■ **Problem description**
Write each line out exactly, leaving none out.

** Begin **

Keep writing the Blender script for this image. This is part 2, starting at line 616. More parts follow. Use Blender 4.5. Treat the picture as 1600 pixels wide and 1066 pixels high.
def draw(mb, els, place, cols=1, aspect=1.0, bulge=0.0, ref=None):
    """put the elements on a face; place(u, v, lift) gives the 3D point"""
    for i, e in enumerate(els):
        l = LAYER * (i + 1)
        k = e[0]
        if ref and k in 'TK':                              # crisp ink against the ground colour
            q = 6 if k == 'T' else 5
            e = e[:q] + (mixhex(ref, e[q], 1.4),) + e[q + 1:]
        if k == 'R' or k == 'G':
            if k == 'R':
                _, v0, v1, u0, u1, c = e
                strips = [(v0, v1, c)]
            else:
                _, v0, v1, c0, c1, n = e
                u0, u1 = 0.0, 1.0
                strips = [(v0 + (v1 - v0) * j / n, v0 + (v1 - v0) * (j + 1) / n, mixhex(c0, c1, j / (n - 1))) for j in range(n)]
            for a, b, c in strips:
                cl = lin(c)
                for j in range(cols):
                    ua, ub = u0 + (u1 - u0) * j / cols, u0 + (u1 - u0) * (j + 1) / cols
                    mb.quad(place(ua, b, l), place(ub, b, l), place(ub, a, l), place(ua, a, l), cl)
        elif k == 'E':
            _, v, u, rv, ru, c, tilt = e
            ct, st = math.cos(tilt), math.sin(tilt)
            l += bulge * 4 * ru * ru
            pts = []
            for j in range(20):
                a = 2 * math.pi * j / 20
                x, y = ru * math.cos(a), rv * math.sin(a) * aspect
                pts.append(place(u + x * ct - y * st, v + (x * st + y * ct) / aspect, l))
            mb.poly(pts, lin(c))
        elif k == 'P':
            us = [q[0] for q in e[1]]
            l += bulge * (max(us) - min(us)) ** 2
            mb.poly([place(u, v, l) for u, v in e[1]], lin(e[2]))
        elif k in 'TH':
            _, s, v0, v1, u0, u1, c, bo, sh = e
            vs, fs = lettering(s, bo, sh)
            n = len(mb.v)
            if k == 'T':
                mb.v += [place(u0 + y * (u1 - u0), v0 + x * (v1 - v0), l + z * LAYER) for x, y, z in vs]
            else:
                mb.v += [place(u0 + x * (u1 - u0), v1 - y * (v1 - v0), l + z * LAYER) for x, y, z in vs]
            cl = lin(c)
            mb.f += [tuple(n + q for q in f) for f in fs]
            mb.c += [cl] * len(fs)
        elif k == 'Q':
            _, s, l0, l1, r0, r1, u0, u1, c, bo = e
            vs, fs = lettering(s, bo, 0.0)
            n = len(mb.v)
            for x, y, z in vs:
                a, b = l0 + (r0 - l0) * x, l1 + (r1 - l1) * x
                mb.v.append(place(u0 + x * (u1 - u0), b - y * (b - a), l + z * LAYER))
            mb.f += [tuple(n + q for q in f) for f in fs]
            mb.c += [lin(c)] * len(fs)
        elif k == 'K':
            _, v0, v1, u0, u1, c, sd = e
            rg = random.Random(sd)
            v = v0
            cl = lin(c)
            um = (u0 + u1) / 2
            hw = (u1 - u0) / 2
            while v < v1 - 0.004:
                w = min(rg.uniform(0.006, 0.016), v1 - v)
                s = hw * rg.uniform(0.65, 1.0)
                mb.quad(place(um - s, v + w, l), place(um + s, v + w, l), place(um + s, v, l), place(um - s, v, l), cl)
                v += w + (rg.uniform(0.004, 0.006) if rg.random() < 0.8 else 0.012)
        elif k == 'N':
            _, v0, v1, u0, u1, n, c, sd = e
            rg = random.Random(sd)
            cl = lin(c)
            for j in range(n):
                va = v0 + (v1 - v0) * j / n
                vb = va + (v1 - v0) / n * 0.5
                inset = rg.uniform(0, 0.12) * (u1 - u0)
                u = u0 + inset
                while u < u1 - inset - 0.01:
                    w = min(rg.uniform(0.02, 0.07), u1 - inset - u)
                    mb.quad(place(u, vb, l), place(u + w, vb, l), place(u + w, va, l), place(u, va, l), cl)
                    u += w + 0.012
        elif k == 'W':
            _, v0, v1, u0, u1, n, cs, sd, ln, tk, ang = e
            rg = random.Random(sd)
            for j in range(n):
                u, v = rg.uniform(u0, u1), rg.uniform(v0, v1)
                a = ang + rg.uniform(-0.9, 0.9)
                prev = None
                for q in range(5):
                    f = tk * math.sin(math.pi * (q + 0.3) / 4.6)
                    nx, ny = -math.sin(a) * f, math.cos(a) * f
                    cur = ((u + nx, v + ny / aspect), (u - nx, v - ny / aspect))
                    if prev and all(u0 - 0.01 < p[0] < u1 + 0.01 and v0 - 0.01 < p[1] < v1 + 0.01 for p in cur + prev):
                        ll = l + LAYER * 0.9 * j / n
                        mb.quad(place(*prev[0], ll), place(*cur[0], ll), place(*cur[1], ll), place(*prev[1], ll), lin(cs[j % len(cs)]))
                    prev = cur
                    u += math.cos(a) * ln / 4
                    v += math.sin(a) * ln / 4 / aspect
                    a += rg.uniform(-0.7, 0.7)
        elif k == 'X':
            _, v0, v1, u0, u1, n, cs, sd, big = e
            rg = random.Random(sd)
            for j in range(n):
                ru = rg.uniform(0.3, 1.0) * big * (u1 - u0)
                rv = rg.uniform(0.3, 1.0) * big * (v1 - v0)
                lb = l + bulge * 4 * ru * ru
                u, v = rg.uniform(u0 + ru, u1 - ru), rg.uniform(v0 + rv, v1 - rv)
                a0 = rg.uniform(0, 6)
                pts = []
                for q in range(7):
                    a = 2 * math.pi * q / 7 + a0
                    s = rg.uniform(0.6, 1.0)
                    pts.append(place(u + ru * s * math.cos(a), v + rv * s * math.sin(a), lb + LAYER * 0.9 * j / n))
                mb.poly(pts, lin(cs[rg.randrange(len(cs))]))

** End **

■ **Exercise output**
Keep writing the Blender script for this image. This is part 2, starting at line 616. More parts follow. Use Blender 4.5. Treat the picture as 1600 pixels wide and 1066 pixels high.
def draw(mb, els, place, cols=1, aspect=1.0, bulge=0.0, ref=None):
    """put the elements on a face; place(u, v, lift) gives the 3D point"""
    for i, e in enumerate(els):
        l = LAYER * (i + 1)
        k = e[0]
        if ref and k in 'TK':                              # crisp ink against the ground colour
            q = 6 if k == 'T' else 5
            e = e[:q] + (mixhex(ref, e[q], 1.4),) + e[q + 1:]
        if k == 'R' or k == 'G':
            if k == 'R':
                _, v0, v1, u0, u1, c = e
                strips = [(v0, v1, c)]
            else:
                _, v0, v1, c0, c1, n = e
                u0, u1 = 0.0, 1.0
                strips = [(v0 + (v1 - v0) * j / n, v0 + (v1 - v0) * (j + 1) / n, mixhex(c0, c1, j / (n - 1))) for j in range(n)]
            for a, b, c in strips:
                cl = lin(c)
                for j in range(cols):
                    ua, ub = u0 + (u1 - u0) * j / cols, u0 + (u1 - u0) * (j + 1) / cols
                    mb.quad(place(ua, b, l), place(ub, b, l), place(ub, a, l), place(ua, a, l), cl)
        elif k == 'E':
            _, v, u, rv, ru, c, tilt = e
            ct, st = math.cos(tilt), math.sin(tilt)
            l += bulge * 4 * ru * ru
            pts = []
            for j in range(20):
                a = 2 * math.pi * j / 20
                x, y = ru * math.cos(a), rv * math.sin(a) * aspect
                pts.append(place(u + x * ct - y * st, v + (x * st + y * ct) / aspect, l))
            mb.poly(pts, lin(c))
        elif k == 'P':
            us = [q[0] for q in e[1]]
            l += bulge * (max(us) - min(us)) ** 2
            mb.poly([place(u, v, l) for u, v in e[1]], lin(e[2]))
        elif k in 'TH':
            _, s, v0, v1, u0, u1, c, bo, sh = e
            vs, fs = lettering(s, bo, sh)
            n = len(mb.v)
            if k == 'T':
                mb.v += [place(u0 + y * (u1 - u0), v0 + x * (v1 - v0), l + z * LAYER) for x, y, z in vs]
            else:
                mb.v += [place(u0 + x * (u1 - u0), v1 - y * (v1 - v0), l + z * LAYER) for x, y, z in vs]
            cl = lin(c)
            mb.f += [tuple(n + q for q in f) for f in fs]
            mb.c += [cl] * len(fs)
        elif k == 'Q':
            _, s, l0, l1, r0, r1, u0, u1, c, bo = e
            vs, fs = lettering(s, bo, 0.0)
            n = len(mb.v)
            for x, y, z in vs:
                a, b = l0 + (r0 - l0) * x, l1 + (r1 - l1) * x
                mb.v.append(place(u0 + x * (u1 - u0), b - y * (b - a), l + z * LAYER))
            mb.f += [tuple(n + q for q in f) for f in fs]
            mb.c += [lin(c)] * len(fs)
        elif k == 'K':
            _, v0, v1, u0, u1, c, sd = e
            rg = random.Random(sd)
            v = v0
            cl = lin(c)
            um = (u0 + u1) / 2
            hw = (u1 - u0) / 2
            while v < v1 - 0.004:
                w = min(rg.uniform(0.006, 0.016), v1 - v)
                s = hw * rg.uniform(0.65, 1.0)
                mb.quad(place(um - s, v + w, l), place(um + s, v + w, l), place(um + s, v, l), place(um - s, v, l), cl)
                v += w + (rg.uniform(0.004, 0.006) if rg.random() < 0.8 else 0.012)
        elif k == 'N':
            _, v0, v1, u0, u1, n, c, sd = e
            rg = random.Random(sd)
            cl = lin(c)
            for j in range(n):
                va = v0 + (v1 - v0) * j / n
                vb = va + (v1 - v0) / n * 0.5
                inset = rg.uniform(0, 0.12) * (u1 - u0)
                u = u0 + inset
                while u < u1 - inset - 0.01:
                    w = min(rg.uniform(0.02, 0.07), u1 - inset - u)
                    mb.quad(place(u, vb, l), place(u + w, vb, l), place(u + w, va, l), place(u, va, l), cl)
                    u += w + 0.012
        elif k == 'W':
            _, v0, v1, u0, u1, n, cs, sd, ln, tk, ang = e
            rg = random.Random(sd)
            for j in range(n):
                u, v = rg.uniform(u0, u1), rg.uniform(v0, v1)
                a = ang + rg.uniform(-0.9, 0.9)
                prev = None
                for q in range(5):
                    f = tk * math.sin(math.pi * (q + 0.3) / 4.6)
                    nx, ny = -math.sin(a) * f, math.cos(a) * f
                    cur = ((u + nx, v + ny / aspect), (u - nx, v - ny / aspect))
                    if prev and all(u0 - 0.01 < p[0] < u1 + 0.01 and v0 - 0.01 < p[1] < v1 + 0.01 for p in cur + prev):
                        ll = l + LAYER * 0.9 * j / n
                        mb.quad(place(*prev[0], ll), place(*cur[0], ll), place(*cur[1], ll), place(*prev[1], ll), lin(cs[j % len(cs)]))
                    prev = cur
                    u += math.cos(a) * ln / 4
                    v += math.sin(a) * ln / 4 / aspect
                    a += rg.uniform(-0.7, 0.7)
        elif k == 'X':
            _, v0, v1, u0, u1, n, cs, sd, big = e
            rg = random.Random(sd)
            for j in range(n):
                ru = rg.uniform(0.3, 1.0) * big * (u1 - u0)
                rv = rg.uniform(0.3, 1.0) * big * (v1 - v0)
                lb = l + bulge * 4 * ru * ru
                u, v = rg.uniform(u0 + ru, u1 - ru), rg.uniform(v0 + rv, v1 - rv)
                a0 = rg.uniform(0, 6)
                pts = []
                for q in range(7):
                    a = 2 * math.pi * q / 7 + a0
                    s = rg.uniform(0.6, 1.0)
                    pts.append(place(u + ru * s * math.cos(a), v + rv * s * math.sin(a), lb + LAYER * 0.9 * j / n))
                mb.poly(pts, lin(cs[rg.randrange(len(cs))]))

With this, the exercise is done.